Output exactly the lines from the first one down to the line containing "def P0(pts): return", inclusive.

» **Provided data**:
************

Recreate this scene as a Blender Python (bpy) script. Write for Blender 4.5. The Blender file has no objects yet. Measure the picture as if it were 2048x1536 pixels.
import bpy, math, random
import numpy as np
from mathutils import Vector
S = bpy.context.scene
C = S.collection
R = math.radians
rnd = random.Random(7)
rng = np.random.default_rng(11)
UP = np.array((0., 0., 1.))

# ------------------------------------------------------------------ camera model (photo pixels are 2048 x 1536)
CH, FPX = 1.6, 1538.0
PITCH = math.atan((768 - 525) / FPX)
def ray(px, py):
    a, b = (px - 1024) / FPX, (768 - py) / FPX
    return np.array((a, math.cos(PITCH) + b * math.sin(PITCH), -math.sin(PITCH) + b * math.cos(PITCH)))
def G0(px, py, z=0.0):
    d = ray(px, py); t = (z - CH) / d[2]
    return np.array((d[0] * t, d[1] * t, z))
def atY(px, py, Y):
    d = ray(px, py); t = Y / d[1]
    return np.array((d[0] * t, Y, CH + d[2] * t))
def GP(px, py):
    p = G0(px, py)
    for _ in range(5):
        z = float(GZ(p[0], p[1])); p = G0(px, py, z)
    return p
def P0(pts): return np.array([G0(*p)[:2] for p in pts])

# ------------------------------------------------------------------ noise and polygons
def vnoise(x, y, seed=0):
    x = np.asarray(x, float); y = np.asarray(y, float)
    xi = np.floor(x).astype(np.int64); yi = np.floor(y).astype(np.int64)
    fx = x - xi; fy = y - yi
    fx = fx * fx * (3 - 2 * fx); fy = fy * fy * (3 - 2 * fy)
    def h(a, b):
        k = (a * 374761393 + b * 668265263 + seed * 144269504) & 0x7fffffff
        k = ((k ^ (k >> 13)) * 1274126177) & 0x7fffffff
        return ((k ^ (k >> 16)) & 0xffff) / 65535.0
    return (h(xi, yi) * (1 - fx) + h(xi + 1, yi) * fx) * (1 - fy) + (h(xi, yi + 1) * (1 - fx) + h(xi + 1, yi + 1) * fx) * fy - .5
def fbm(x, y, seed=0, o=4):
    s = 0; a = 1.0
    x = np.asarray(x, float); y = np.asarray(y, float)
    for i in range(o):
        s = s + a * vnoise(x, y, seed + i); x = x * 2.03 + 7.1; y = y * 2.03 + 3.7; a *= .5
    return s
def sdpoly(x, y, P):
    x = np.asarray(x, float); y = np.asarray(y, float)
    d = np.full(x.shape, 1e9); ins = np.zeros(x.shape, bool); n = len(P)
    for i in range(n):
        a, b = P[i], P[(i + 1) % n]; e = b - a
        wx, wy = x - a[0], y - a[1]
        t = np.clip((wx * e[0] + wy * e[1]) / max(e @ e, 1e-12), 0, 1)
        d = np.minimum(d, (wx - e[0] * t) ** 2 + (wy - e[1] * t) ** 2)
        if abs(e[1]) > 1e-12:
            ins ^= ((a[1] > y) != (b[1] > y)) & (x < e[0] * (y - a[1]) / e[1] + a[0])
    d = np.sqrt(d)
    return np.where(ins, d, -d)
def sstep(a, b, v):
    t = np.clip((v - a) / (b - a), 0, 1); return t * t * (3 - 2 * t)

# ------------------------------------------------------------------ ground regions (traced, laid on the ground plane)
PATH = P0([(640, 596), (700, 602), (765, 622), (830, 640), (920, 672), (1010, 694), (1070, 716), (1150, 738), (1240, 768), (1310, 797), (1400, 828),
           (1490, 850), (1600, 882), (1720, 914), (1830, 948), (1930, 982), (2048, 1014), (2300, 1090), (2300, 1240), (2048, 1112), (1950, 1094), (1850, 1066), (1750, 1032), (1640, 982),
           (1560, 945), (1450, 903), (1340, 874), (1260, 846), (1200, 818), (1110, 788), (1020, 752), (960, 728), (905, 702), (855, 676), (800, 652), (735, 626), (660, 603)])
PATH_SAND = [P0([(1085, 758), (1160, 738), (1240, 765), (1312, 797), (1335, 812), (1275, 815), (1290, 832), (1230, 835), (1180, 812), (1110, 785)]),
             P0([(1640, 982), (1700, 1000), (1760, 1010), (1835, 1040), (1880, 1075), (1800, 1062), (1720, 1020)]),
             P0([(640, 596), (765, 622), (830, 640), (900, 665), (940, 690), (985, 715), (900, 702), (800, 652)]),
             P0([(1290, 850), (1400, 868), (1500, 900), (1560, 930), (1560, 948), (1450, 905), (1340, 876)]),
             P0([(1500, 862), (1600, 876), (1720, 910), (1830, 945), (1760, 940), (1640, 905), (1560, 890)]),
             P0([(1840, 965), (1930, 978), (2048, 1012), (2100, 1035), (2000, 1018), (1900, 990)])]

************

» **Result below**:
Recreate this scene as a Blender Python (bpy) script. Write for Blender 4.5. The Blender file has no objects yet. Measure the picture as if it were 2048x1536 pixels.
import bpy, math, random
import numpy as np
from mathutils import Vector
S = bpy.context.scene
C = S.collection
R = math.radians
rnd = random.Random(7)
rng = np.random.default_rng(11)
UP = np.array((0., 0., 1.))

# ------------------------------------------------------------------ camera model (photo pixels are 2048 x 1536)
CH, FPX = 1.6, 1538.0
PITCH = math.atan((768 - 525) / FPX)
def ray(px, py):
    a, b = (px - 1024) / FPX, (768 - py) / FPX
    return np.array((a, math.cos(PITCH) + b * math.sin(PITCH), -math.sin(PITCH) + b * math.cos(PITCH)))
def G0(px, py, z=0.0):
    d = ray(px, py); t = (z - CH) / d[2]
    return np.array((d[0] * t, d[1] * t, z))
def atY(px, py, Y):
    d = ray(px, py); t = Y / d[1]
    return np.array((d[0] * t, Y, CH + d[2] * t))
def GP(px, py):
    p = G0(px, py)
    for _ in range(5):
        z = float(GZ(p[0], p[1])); p = G0(px, py, z)
    return p
def P0(pts): return np.array([G0(*p)[:2] for p in pts])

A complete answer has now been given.